> **PROBLEM REQUIREMENTS**
Exactly and only the lines from the one containing "Keep writing the" through the one containing "tuple(cc), smooth=True, parent=branch)" are to be repeated, both ends included.

-- Start of INPUT RECORDS --

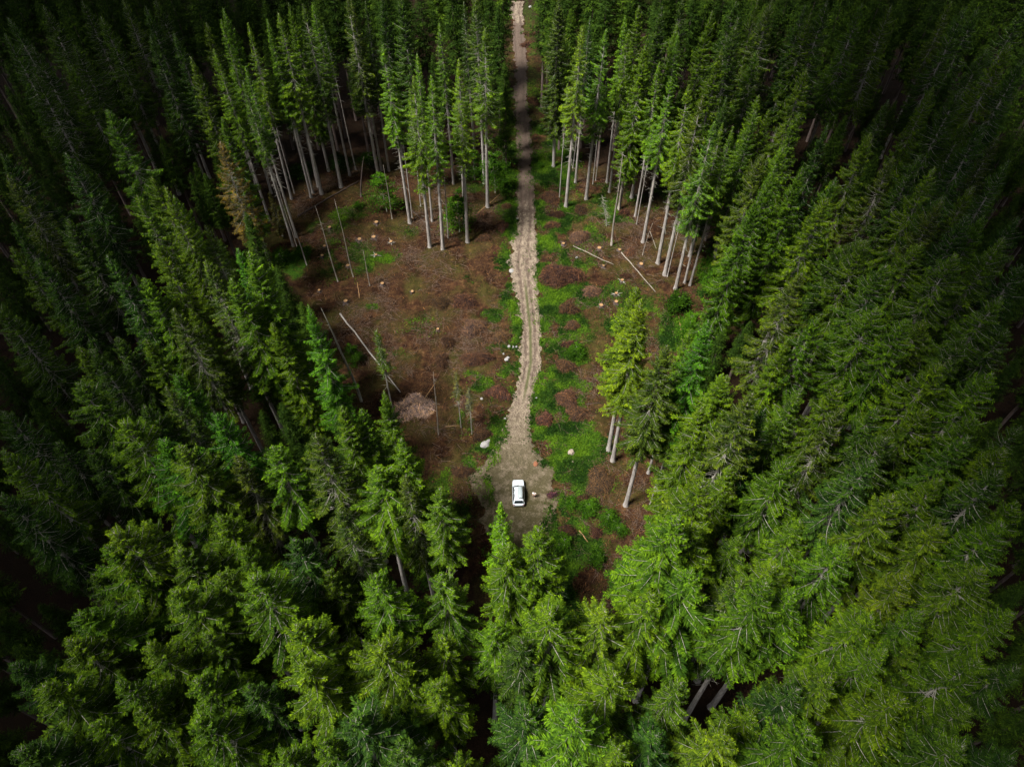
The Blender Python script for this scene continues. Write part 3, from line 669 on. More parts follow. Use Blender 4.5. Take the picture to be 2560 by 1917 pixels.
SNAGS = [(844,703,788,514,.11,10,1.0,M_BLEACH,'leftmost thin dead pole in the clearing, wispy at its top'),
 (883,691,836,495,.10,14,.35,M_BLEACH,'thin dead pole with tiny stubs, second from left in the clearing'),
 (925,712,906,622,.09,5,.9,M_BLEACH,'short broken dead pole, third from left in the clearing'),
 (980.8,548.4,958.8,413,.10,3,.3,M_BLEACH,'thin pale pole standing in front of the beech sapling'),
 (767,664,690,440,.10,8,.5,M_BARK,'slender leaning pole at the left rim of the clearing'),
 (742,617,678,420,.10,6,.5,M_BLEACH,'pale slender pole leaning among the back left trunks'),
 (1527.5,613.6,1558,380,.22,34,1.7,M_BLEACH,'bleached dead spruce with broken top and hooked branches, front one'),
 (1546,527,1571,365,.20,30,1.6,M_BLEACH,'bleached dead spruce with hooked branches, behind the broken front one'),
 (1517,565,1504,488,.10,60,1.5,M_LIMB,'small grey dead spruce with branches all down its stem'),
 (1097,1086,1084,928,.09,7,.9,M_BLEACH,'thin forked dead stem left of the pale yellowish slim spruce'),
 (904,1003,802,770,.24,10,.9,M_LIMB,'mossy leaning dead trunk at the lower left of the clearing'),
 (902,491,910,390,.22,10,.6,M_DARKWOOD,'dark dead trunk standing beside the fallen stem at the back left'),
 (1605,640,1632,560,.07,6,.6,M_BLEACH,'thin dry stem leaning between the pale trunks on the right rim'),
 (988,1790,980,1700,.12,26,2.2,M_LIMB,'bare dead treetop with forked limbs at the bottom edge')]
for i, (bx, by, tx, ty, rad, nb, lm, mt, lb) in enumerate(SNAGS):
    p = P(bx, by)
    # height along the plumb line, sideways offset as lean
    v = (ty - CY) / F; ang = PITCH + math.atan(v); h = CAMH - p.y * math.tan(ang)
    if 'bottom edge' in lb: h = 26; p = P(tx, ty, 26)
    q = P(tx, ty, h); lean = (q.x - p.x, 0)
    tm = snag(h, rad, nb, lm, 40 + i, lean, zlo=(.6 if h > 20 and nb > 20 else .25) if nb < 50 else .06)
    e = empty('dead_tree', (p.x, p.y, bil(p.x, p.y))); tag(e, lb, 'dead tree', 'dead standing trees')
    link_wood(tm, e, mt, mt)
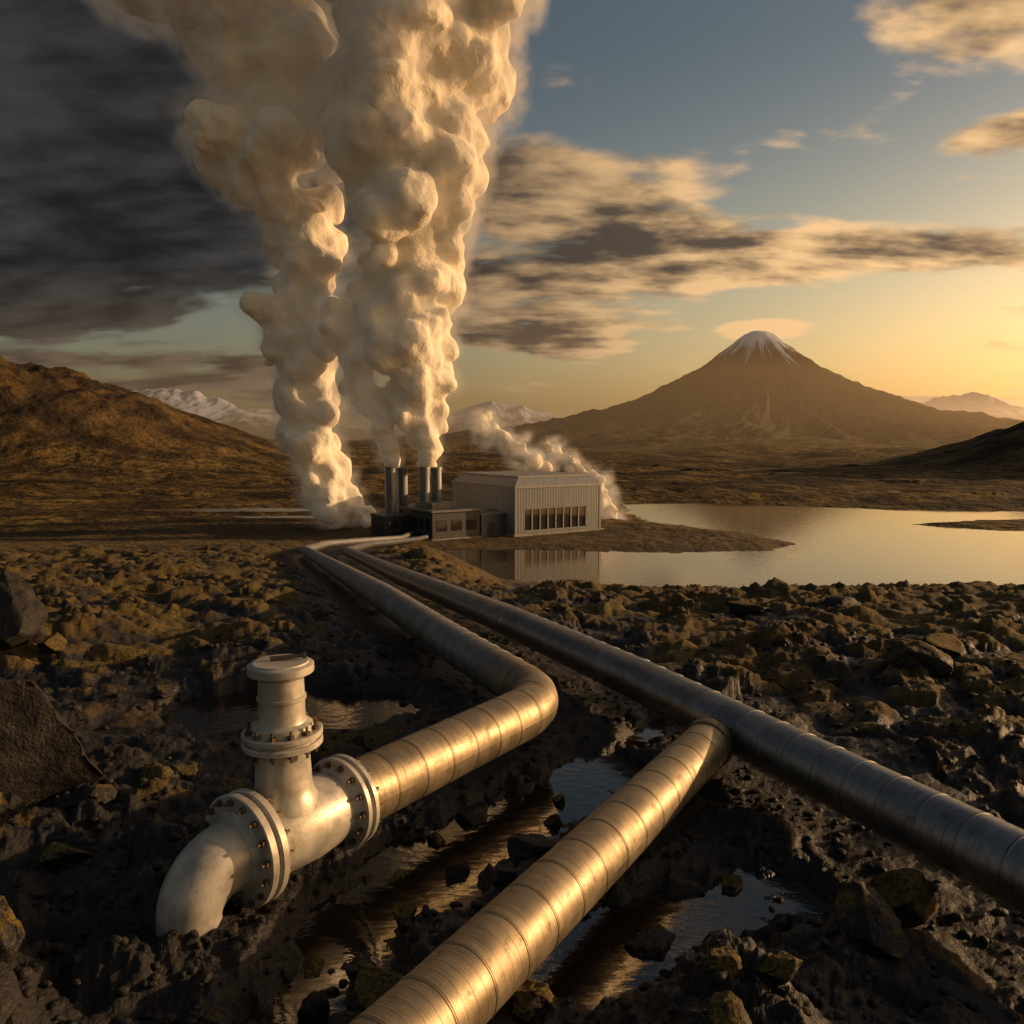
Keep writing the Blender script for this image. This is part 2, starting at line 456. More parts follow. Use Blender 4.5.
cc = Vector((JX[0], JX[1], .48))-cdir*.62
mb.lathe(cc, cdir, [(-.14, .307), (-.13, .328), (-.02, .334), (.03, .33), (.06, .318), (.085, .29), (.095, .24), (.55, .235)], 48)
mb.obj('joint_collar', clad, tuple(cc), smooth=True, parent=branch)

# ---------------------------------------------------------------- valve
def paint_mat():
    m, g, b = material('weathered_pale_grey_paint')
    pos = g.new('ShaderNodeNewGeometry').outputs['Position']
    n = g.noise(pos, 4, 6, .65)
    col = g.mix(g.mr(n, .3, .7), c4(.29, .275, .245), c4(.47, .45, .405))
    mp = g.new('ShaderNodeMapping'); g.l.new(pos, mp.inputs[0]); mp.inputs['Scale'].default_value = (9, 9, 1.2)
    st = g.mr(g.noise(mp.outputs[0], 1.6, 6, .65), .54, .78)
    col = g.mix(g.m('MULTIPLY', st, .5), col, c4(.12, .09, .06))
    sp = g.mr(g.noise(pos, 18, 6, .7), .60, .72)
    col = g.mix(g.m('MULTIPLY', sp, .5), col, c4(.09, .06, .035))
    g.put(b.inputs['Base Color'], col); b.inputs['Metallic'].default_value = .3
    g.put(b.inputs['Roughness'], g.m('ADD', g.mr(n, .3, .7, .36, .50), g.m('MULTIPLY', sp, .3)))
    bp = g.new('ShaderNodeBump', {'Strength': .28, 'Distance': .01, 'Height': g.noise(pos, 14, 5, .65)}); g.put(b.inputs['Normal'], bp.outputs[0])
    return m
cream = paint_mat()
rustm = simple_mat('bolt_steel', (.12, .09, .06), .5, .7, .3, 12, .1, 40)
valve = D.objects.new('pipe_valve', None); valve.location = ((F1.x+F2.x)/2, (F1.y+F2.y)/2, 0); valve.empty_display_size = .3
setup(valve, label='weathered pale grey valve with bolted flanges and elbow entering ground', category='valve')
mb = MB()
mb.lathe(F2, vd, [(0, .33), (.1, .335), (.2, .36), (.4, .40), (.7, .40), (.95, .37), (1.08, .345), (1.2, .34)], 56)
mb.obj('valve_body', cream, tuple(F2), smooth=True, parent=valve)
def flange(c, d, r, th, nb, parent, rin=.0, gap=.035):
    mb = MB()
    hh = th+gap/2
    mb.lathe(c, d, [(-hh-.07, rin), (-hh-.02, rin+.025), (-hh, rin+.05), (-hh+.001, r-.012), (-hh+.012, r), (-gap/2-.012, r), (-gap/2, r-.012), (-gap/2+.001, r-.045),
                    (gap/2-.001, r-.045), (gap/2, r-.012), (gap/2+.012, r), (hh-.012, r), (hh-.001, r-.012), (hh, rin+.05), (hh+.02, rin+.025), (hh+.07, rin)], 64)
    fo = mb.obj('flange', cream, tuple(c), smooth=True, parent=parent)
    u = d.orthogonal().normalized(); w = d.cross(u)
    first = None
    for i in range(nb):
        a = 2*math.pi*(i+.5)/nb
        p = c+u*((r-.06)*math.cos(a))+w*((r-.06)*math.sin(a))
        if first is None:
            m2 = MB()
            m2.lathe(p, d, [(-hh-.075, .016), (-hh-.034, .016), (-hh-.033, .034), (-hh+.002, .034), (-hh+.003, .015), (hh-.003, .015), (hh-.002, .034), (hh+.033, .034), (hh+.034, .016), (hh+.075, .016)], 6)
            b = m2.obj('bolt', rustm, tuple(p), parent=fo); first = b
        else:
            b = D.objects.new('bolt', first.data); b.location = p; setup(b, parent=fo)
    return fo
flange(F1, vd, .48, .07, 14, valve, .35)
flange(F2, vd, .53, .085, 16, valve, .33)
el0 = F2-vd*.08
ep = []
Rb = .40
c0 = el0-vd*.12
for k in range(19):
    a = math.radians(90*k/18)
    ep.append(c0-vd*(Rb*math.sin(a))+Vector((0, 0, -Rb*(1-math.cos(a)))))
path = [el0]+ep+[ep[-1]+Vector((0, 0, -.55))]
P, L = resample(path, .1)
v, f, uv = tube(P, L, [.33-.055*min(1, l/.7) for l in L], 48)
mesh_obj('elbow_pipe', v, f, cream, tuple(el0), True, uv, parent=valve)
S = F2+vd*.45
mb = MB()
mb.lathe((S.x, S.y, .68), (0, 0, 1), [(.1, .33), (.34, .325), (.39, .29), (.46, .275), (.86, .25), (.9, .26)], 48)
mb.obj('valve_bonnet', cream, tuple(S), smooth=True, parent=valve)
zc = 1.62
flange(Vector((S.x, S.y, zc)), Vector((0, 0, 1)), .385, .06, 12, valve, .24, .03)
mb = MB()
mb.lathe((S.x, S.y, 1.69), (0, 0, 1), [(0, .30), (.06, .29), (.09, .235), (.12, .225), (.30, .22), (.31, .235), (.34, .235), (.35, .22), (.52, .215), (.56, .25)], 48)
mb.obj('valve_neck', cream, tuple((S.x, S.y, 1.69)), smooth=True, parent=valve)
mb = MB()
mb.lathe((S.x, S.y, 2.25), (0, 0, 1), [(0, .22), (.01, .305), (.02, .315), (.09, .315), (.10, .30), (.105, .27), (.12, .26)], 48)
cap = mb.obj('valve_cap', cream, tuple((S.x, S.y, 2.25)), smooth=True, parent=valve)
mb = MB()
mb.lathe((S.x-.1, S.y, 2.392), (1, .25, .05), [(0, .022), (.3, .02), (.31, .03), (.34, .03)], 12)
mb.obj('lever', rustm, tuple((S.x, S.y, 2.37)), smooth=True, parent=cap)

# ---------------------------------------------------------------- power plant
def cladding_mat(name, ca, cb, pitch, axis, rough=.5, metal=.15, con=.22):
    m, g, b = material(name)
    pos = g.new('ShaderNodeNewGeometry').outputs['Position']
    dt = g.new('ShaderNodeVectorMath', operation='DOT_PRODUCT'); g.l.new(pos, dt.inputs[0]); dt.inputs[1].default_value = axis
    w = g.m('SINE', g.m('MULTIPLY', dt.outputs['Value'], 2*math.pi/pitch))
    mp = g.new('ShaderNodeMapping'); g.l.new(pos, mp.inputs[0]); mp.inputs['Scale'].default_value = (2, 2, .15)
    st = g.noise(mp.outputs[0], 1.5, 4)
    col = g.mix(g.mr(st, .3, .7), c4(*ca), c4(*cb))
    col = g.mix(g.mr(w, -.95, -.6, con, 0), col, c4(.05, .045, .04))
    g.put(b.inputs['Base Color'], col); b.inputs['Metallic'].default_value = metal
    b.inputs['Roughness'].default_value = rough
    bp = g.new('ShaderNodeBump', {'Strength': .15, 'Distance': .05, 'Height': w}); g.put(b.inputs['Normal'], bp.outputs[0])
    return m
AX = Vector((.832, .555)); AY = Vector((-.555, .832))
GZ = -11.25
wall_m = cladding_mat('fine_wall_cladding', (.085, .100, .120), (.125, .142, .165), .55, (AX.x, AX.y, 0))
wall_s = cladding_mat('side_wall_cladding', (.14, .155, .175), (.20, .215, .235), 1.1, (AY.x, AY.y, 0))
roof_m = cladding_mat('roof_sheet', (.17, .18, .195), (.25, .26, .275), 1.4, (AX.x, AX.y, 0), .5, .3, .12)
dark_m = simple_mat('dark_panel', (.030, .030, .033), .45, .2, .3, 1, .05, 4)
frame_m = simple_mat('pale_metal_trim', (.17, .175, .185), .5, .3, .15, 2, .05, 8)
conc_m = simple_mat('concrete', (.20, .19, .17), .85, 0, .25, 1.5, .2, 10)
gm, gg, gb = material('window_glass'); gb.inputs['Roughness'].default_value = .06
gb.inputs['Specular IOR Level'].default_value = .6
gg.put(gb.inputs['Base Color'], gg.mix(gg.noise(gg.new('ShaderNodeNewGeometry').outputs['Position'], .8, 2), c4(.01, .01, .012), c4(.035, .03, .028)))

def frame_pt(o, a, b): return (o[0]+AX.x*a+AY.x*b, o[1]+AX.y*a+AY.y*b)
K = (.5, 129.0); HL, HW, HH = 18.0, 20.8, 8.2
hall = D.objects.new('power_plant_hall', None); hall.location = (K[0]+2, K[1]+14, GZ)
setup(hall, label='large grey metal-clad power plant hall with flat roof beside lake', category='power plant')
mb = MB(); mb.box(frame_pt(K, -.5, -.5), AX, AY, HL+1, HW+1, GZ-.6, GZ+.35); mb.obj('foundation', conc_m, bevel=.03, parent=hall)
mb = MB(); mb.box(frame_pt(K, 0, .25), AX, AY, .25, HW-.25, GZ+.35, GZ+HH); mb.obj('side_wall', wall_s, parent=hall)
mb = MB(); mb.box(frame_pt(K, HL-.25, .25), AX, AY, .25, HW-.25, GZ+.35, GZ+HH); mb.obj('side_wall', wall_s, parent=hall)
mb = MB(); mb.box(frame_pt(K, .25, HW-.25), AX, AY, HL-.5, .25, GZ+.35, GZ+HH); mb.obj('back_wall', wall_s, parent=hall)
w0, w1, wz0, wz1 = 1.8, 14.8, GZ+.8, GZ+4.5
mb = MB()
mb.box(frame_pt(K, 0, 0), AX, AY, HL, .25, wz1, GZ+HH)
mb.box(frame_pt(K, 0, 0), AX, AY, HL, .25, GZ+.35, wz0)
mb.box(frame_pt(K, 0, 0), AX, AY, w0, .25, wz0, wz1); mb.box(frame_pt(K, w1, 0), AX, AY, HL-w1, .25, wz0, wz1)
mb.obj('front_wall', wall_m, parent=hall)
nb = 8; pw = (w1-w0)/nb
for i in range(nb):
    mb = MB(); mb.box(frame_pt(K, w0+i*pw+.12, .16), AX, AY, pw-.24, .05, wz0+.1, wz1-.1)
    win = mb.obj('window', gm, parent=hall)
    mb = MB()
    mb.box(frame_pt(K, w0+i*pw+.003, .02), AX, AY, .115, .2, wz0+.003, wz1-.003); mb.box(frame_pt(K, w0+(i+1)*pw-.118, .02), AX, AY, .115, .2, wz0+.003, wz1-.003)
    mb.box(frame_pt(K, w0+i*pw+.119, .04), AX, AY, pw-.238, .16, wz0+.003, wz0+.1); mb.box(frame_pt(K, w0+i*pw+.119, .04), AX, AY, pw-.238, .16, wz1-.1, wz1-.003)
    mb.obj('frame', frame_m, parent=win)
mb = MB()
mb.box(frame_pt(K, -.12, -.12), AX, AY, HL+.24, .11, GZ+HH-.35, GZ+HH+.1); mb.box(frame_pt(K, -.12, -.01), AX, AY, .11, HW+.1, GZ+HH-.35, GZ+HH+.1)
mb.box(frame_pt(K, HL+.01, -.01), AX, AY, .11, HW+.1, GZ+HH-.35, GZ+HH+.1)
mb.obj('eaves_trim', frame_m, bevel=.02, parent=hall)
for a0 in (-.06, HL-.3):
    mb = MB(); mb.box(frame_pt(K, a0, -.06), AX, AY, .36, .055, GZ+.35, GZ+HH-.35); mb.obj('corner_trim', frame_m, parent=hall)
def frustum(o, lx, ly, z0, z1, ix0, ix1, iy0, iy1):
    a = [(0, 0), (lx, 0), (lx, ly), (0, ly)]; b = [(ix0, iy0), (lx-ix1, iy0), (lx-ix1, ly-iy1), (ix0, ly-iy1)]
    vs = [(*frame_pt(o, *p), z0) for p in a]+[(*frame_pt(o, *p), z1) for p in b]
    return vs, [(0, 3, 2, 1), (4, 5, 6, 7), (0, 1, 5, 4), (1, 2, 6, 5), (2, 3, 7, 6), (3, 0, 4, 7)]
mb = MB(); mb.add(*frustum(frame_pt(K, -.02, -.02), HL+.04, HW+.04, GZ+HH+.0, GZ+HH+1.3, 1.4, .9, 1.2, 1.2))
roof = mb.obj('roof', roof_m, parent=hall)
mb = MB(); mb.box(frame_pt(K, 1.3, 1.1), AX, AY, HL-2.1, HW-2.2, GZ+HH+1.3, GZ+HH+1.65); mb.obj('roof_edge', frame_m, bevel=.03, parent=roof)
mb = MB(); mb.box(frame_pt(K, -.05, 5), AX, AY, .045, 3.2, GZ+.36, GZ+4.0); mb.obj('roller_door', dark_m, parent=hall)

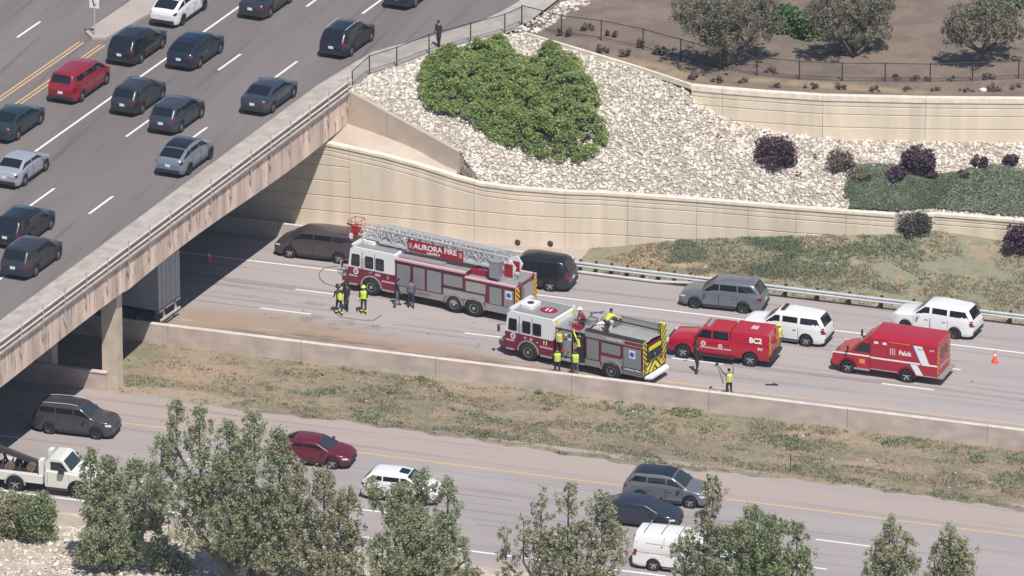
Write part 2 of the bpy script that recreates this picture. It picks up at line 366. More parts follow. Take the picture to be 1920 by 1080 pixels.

-- End of INPUT RECORDS --

> **ANSWER FOR THE TASK**
Keep writing the Blender script for this image. This is part 2, starting at line 456. More parts follow. Use Blender 4.5.
cc = Vector((JX[0], JX[1], .48))-cdir*.62
mb.lathe(cc, cdir, [(-.14, .307), (-.13, .328), (-.02, .334), (.03, .33), (.06, .318), (.085, .29), (.095, .24), (.55, .235)], 48)
mb.obj('joint_collar', clad, tuple(cc), smooth=True, parent=branch)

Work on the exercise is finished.